The tobacco barns of southern Maryland are rapidly dwindling due to neglect and encroaching suburban sprawl.  In order to save them there needs to be an innovative approach to preservation.  This project is a case study in an adaptive re-use strategy for the tobacco barns of Southern Maryland.

Re-Barn is quite literally a barn reborn.  The architectural approach for this project involves inserting a new  single family home inside the existing barn.  This approach preserves the barn and agricultural heritage of the property while creating a new  green home.  The property can remain in use as a working farm,  operated either by the home owner or through a lease to a local farmer.

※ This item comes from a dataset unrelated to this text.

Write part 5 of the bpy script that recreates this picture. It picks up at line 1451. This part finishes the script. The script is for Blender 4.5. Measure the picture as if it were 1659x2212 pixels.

Re-Barn’s main gesture is to modify the skin (walls & roof) of the barn to accommodate a new home inside.  Taking a cue from vernacular design of tobacco barns, the skin is modified to include  flaps, shutters and sliding panels in the locations of doors and windows.  When closed, Re-Barn is almost indistinguishable from a typical tobacco barn.  When open, the building takes on the appearance of a contemporary home.  This operability of the building’s skin gives the residents numerous options for solar control, privacy and an ever changing appearance to the home.

A solar array (PV and thermal) as well as rainwater catchment are integrated into the existing roof . The innovative treatment of the building’s skin enables the owner to utilize both historic preservation and  sustainable design tax credits to assist in financing the project.